You often hear about the disconnect between sales and marketing. In fact, there’s been quite a bit of focus on mending that disconnect in the last few years.
But there’s another, equally important, breakdown in the client experience – consistency of articulating value across both sales and client services. When your front line client service people haven’t been clued in to why your client bought a product or service in the first place, in essence, your value proposition, how effectively do you suppose they can support that sale? And whether these individuals are responsible solely for fostering and expanding large corporate clients or have dual responsibility for the customer servicing and expansion of individual clients, the risk is the same. It’s impossible for client services staff to support, grow, or effectively renew your customers if they don’t know their reason for purchase in the first place.
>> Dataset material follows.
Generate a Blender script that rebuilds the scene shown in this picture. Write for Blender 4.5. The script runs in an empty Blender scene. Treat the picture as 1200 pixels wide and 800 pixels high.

Let’s assume for a moment, you have sales and marketing aligned. They’ve worked together to create the value proposition and it’s an excellent one. Everyone knows that proposition and articulates it pretty consistently, whether in website, email marketing, proposals, or sales calls. Prospects get it, buy into it, and become clients. Then an issue arises and your client calls customer service. If your customer service reps can’t support that original value proposition, or aren’t asking questions to better understand the situation and how they can respond to support the original value proposition, you’re in deep trouble. What often happens at that point is the customer service rep starts reading off a script, completely ignoring the issue at hand and, in essence, throws pasta against the wall to see when something will stick, the customer will stop complaining, and they can get off the darn call!
Let’s look at a simple example. You buy a kite. This is a special kite – one that is supposed to withstand substantial crashes to the ground and not break. “Exactly what I need,” you say, “because I’ve always wanted to fly a kite but I stink at it. Now I can practice and practice flying this thing without having to replace it all the time.” You take it out. On the fifth crash, it breaks into a bunch of pieces.
You take it back to the store. “This wasn’t supposed to break when it crashed. I just want my money back,” you explain to the customer service rep.
The rep looks at it, shakes his head, and says, “Wow, that’s really a mess. Wasn’t it beautiful when it was flying, though?”
“That’s not the point. It wasn’t supposed to break when it crashed and look at it now.”
“Was it easy to get it up in the air? It's supposed to be easy to fly. Here, we’ll replace it and you can try it again.
“Huh? Wait the point is, it crashed and broke into a million pieces…it wasn’t supposed to do that. Why would I want another one?”
“You know, the tail is supposed to keep it up in the air longer if you fly it correctly.”
“ARGH!”
How annoying is that, even in a simple example of a kite? And though an elementary example, apply it to your product or service and see if you might be doing something similar.
The same is true for corporate accounts. If your client services rep can’t revisit and support the original value proposition in an expansion or renewal conversation, you’re in deep trouble. Your client bought some type of “value”…revisit that value, support it with client data, and take it forward into the renewal. That doesn’t mean you can’t add to it if additional value has been delivered. You can strengthen the original link in the value story across the customer experience; just take care not to break it.
Take inventory of your links across the customer experience…sales, marketing, customer service, account management, service delivery, and potentially more. While you’re aligning sales and marketing, go the extra step and align the rest of these teams as well. You’ll deliver a consistent value proposition, a better customer experience, and a get longer client lifecycles as a result.